→ EXERCISE PROMPT
Write out the material exactly, with the pictures left out.

[Scenes as source code]
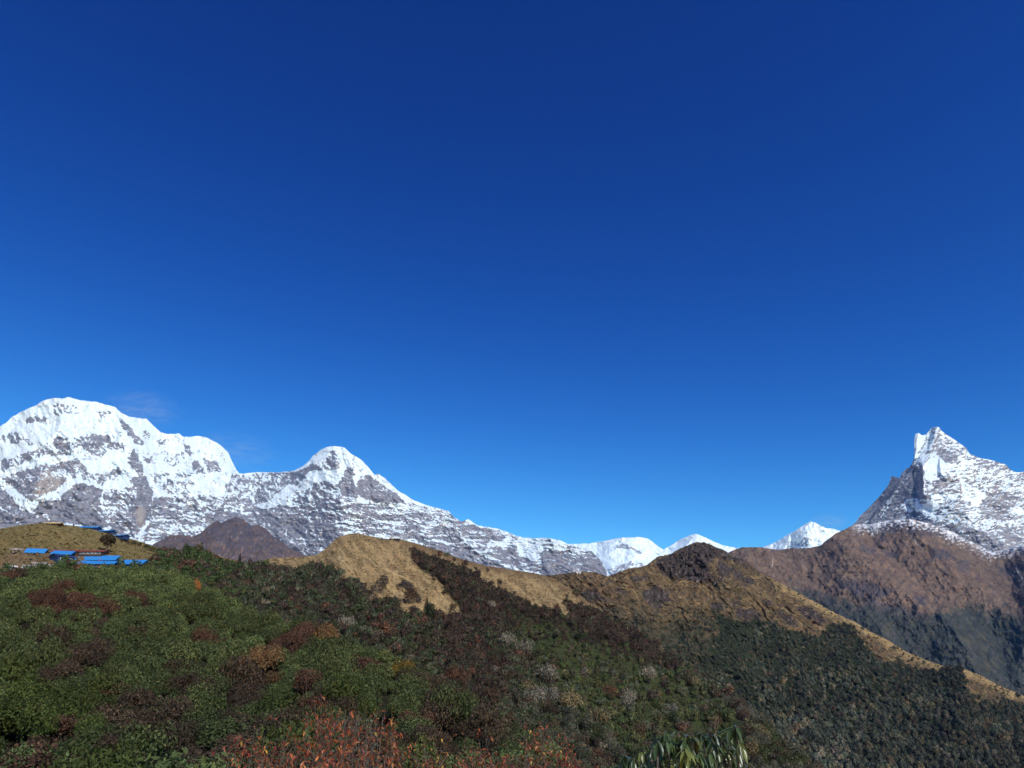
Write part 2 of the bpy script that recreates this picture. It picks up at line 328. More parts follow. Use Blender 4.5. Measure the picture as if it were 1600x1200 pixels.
ROCK = [(A_([(340, 115), (420, 120), (490, 145), (495, 185), (420, 188), (350, 200), (330, 160)]), .47), (A_([(170, 205), (230, 195), (300, 210), (300, 235), (160, 250)]), .4),
        (A_([(615, 180), (690, 165), (700, 180), (650, 205), (620, 203)]), .4), (A_([(745, 213), (770, 225), (830, 285), (890, 350), (885, 385), (820, 350), (765, 280)]), .2),
        (A_([(450, 365), (520, 320), (580, 308), (680, 320), (700, 360), (790, 380), (790, 400), (740, 415), (700, 395), (660, 430), (620, 470), (560, 430), (520, 395), (460, 385)]), .36),
        (A_([(570, 315), (680, 325), (690, 370), (640, 375), (580, 350)]), .2), (A_([(325, 335), (380, 325), (425, 385), (448, 432), (400, 442), (350, 395)]), .22),
        (A_([(0, 310), (100, 300), (190, 350), (220, 380), (100, 370), (0, 370)]), .5), (A_([(0, 480), (180, 420), (300, 400), (450, 420), (440, 445), (250, 455), (100, 510), (0, 555)]), .46),
        (A_([(10, 590), (130, 545), (280, 497), (330, 500), (480, 460), (530, 520), (575, 575), (560, 620), (490, 580), (420, 600), (380, 640), (300, 680), (200, 735), (150, 700), (90, 655)]), .3),
        (A_([(290, 500), (420, 545), (470, 600), (400, 590), (330, 560)]), .62),
        (A_([(370, 725), (420, 660), (520, 615), (600, 645), (650, 665), (640, 710), (615, 745), (640, 800), (690, 890), (600, 900), (480, 880), (340, 860), (210, 800), (250, 740)]), .2),
        (A_([(-300, 600), (0, 640), (60, 690), (110, 760), (200, 810), (340, 870), (340, 960), (-300, 960)]), .26),
        (A_([(800, 470), (840, 395), (880, 480), (915, 580), (955, 690), (965, 780), (900, 880), (850, 950), (805, 850), (795, 760), (850, 690), (820, 600), (860, 570), (825, 520)]), .2),
        (A_([(900, 460), (960, 448), (950, 492), (910, 500)]), .32), (A_([(1010, 415), (1060, 425), (1150, 430), (1150, 465), (1080, 530), (1030, 480)]), .42),
        (A_([(1200, 470), (1240, 480), (1290, 560), (1205, 560)]), .26), (A_([(1270, 470), (1345, 485), (1400, 550), (1305, 555)]), .28), (A_([(1150, 380), (1185, 385), (1200, 455), (1160, 425)]), .3),
        (A_([(880, 290), (950, 300), (930, 345), (890, 350)]), .5), (A_([(970, 350), (1030, 350), (990, 420), (960, 420)]), .5), (A_([(1400, 640), (1450, 590), (1540, 565), (1600, 565), (1600, 760), (1540, 770), (1500, 720), (1430, 700)]), .36),
        (A_([(560, 540), (640, 560), (660, 600), (640, 640), (570, 590)]), .42), (A_([(660, 560), (740, 520), (760, 560), (700, 610), (660, 600)]), .42),
        (A_([(640, 660), (860, 640), (860, 700), (830, 770), (640, 760)]), .42), (A_([(640, 740), (820, 740), (840, 960), (690, 960)]), .42),
        (A_([(940, 560), (1200, 540), (1220, 680), (1100, 700), (960, 640)]), .58), (A_([(950, 700), (1500, 690), (1500, 980), (900, 980)]), .53), (A_([(960, 720), (1100, 725), (1090, 770), (970, 770)]), .38),
        (A_([(1160, 780), (1400, 790), (1600, 800), (1600, 900), (1300, 870), (1100, 860)]), .42),
        (B_([(250, 370), (390, 355), (660, 350), (640, 420), (560, 470), (480, 540), (380, 560), (300, 550), (200, 500), (230, 420)]), .38),
        (B_([(300, 560), (480, 560), (640, 560), (560, 640), (380, 640)]), .36),
        (B_([(650, 350), (740, 300), (830, 290), (900, 240), (930, 330), (860, 340), (760, 350), (690, 400), (640, 440)]), .42), (B_([(845, 260), (870, 200), (895, 195), (910, 250), (905, 300), (850, 310)]), .38),
        (B_([(960, 320), (1010, 335), (1015, 420), (1040, 470), (1020, 520), (950, 500), (900, 440), (930, 400)]), .2), (B_([(1050, 370), (1120, 375), (1200, 440), (1290, 490), (1340, 550), (1200, 545), (1060, 515), (1020, 450)]), .22),
        (B_([(640, 440), (840, 400), (940, 500), (1000, 530), (900, 560), (640, 540)]), .5),
        (B_([(600, 560), (1100, 545), (1700, 640), (1700, 780), (1300, 760), (900, 720), (560, 640)]), .50), (B_([(100, 630), (600, 620), (880, 690), (900, 740), (1600, 860), (1600, 1000), (0, 1000), (100, 800)]), .27),
        (B_([(540, 700), (880, 700), (900, 860), (540, 900)]), .34),
        (C_([(150, 140), (420, 220), (640, 430), (720, 500), (500, 420), (150, 300)]), .46), (C_([(200, 360), (540, 430), (720, 520), (900, 600), (300, 480)]), .26),
        (C_([(490, 260), (620, 290), (840, 360), (800, 400), (660, 370), (640, 430), (520, 350), (470, 300)]), .33), (C_([(740, 400), (820, 400), (840, 470), (980, 520), (990, 590), (840, 560), (700, 500), (600, 440)]), .30),
        (C_([(920, 375), (1040, 370), (1060, 440), (1000, 430), (900, 400)]), .5), (C_([(980, 440), (1120, 440), (1330, 450), (1400, 600), (1380, 640), (980, 600)]), .24), (C_([(1150, 410), (1330, 440), (1360, 500), (1160, 480)]), .42)]
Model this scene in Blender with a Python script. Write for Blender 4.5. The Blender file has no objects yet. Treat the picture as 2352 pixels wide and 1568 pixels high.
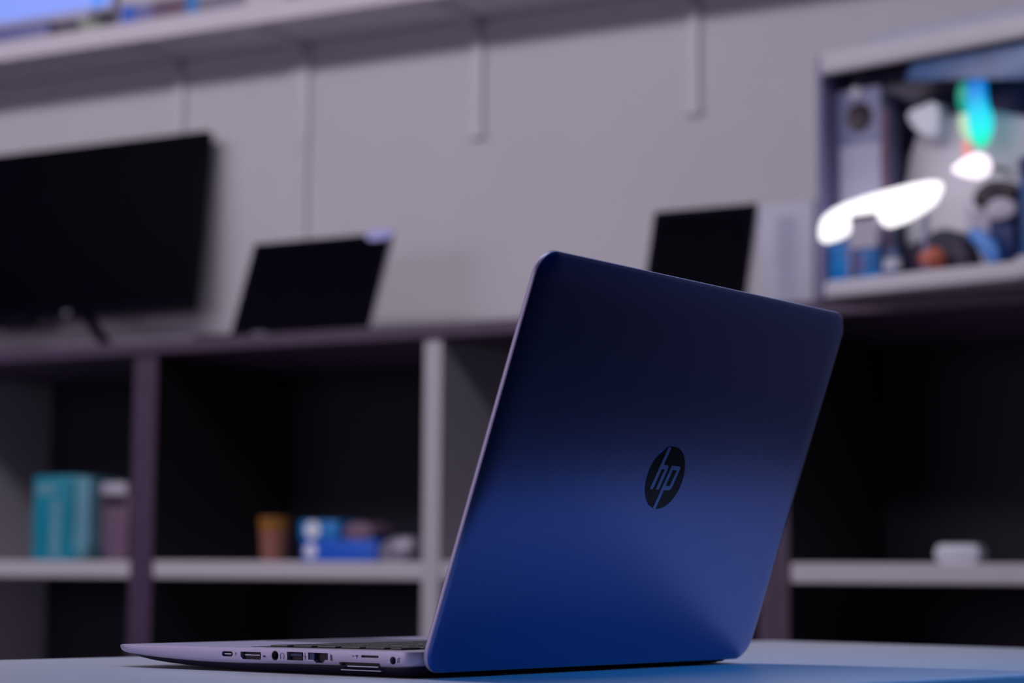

→ SOLUTION
Write part 2 of the bpy script that recreates this picture. It picks up at line 328. More parts follow. Use Blender 4.5. Measure the picture as if it were 1600x1200 pixels.
ROCK = [(A_([(340, 115), (420, 120), (490, 145), (495, 185), (420, 188), (350, 200), (330, 160)]), .47), (A_([(170, 205), (230, 195), (300, 210), (300, 235), (160, 250)]), .4),
        (A_([(615, 180), (690, 165), (700, 180), (650, 205), (620, 203)]), .4), (A_([(745, 213), (770, 225), (830, 285), (890, 350), (885, 385), (820, 350), (765, 280)]), .2),
        (A_([(450, 365), (520, 320), (580, 308), (680, 320), (700, 360), (790, 380), (790, 400), (740, 415), (700, 395), (660, 430), (620, 470), (560, 430), (520, 395), (460, 385)]), .36),
        (A_([(570, 315), (680, 325), (690, 370), (640, 375), (580, 350)]), .2), (A_([(325, 335), (380, 325), (425, 385), (448, 432), (400, 442), (350, 395)]), .22),
        (A_([(0, 310), (100, 300), (190, 350), (220, 380), (100, 370), (0, 370)]), .5), (A_([(0, 480), (180, 420), (300, 400), (450, 420), (440, 445), (250, 455), (100, 510), (0, 555)]), .46),
        (A_([(10, 590), (130, 545), (280, 497), (330, 500), (480, 460), (530, 520), (575, 575), (560, 620), (490, 580), (420, 600), (380, 640), (300, 680), (200, 735), (150, 700), (90, 655)]), .3),
        (A_([(290, 500), (420, 545), (470, 600), (400, 590), (330, 560)]), .62),
        (A_([(370, 725), (420, 660), (520, 615), (600, 645), (650, 665), (640, 710), (615, 745), (640, 800), (690, 890), (600, 900), (480, 880), (340, 860), (210, 800), (250, 740)]), .2),
        (A_([(-300, 600), (0, 640), (60, 690), (110, 760), (200, 810), (340, 870), (340, 960), (-300, 960)]), .26),
        (A_([(800, 470), (840, 395), (880, 480), (915, 580), (955, 690), (965, 780), (900, 880), (850, 950), (805, 850), (795, 760), (850, 690), (820, 600), (860, 570), (825, 520)]), .2),
        (A_([(900, 460), (960, 448), (950, 492), (910, 500)]), .32), (A_([(1010, 415), (1060, 425), (1150, 430), (1150, 465), (1080, 530), (1030, 480)]), .42),
        (A_([(1200, 470), (1240, 480), (1290, 560), (1205, 560)]), .26), (A_([(1270, 470), (1345, 485), (1400, 550), (1305, 555)]), .28), (A_([(1150, 380), (1185, 385), (1200, 455), (1160, 425)]), .3),
        (A_([(880, 290), (950, 300), (930, 345), (890, 350)]), .5), (A_([(970, 350), (1030, 350), (990, 420), (960, 420)]), .5), (A_([(1400, 640), (1450, 590), (1540, 565), (1600, 565), (1600, 760), (1540, 770), (1500, 720), (1430, 700)]), .36),
        (A_([(560, 540), (640, 560), (660, 600), (640, 640), (570, 590)]), .42), (A_([(660, 560), (740, 520), (760, 560), (700, 610), (660, 600)]), .42),
        (A_([(640, 660), (860, 640), (860, 700), (830, 770), (640, 760)]), .42), (A_([(640, 740), (820, 740), (840, 960), (690, 960)]), .42),
        (A_([(940, 560), (1200, 540), (1220, 680), (1100, 700), (960, 640)]), .58), (A_([(950, 700), (1500, 690), (1500, 980), (900, 980)]), .53), (A_([(960, 720), (1100, 725), (1090, 770), (970, 770)]), .38),
        (A_([(1160, 780), (1400, 790), (1600, 800), (1600, 900), (1300, 870), (1100, 860)]), .42),
        (B_([(250, 370), (390, 355), (660, 350), (640, 420), (560, 470), (480, 540), (380, 560), (300, 550), (200, 500), (230, 420)]), .38),
        (B_([(300, 560), (480, 560), (640, 560), (560, 640), (380, 640)]), .36),
        (B_([(650, 350), (740, 300), (830, 290), (900, 240), (930, 330), (860, 340), (760, 350), (690, 400), (640, 440)]), .42), (B_([(845, 260), (870, 200), (895, 195), (910, 250), (905, 300), (850, 310)]), .38),
        (B_([(960, 320), (1010, 335), (1015, 420), (1040, 470), (1020, 520), (950, 500), (900, 440), (930, 400)]), .2), (B_([(1050, 370), (1120, 375), (1200, 440), (1290, 490), (1340, 550), (1200, 545), (1060, 515), (1020, 450)]), .22),
        (B_([(640, 440), (840, 400), (940, 500), (1000, 530), (900, 560), (640, 540)]), .5),
        (B_([(600, 560), (1100, 545), (1700, 640), (1700, 780), (1300, 760), (900, 720), (560, 640)]), .50), (B_([(100, 630), (600, 620), (880, 690), (900, 740), (1600, 860), (1600, 1000), (0, 1000), (100, 800)]), .27),
        (B_([(540, 700), (880, 700), (900, 860), (540, 900)]), .34),
        (C_([(150, 140), (420, 220), (640, 430), (720, 500), (500, 420), (150, 300)]), .46), (C_([(200, 360), (540, 430), (720, 520), (900, 600), (300, 480)]), .26),
        (C_([(490, 260), (620, 290), (840, 360), (800, 400), (660, 370), (640, 430), (520, 350), (470, 300)]), .33), (C_([(740, 400), (820, 400), (840, 470), (980, 520), (990, 590), (840, 560), (700, 500), (600, 440)]), .30),
        (C_([(920, 375), (1040, 370), (1060, 440), (1000, 430), (900, 400)]), .5), (C_([(980, 440), (1120, 440), (1330, 450), (1400, 600), (1380, 640), (980, 600)]), .24), (C_([(1150, 410), (1330, 440), (1360, 500), (1160, 480)]), .42)]
Model this scene in Blender with a Python script. Write for Blender 4.5. The Blender file has no objects yet. Treat the picture as 2352 pixels wide and 1568 pixels high.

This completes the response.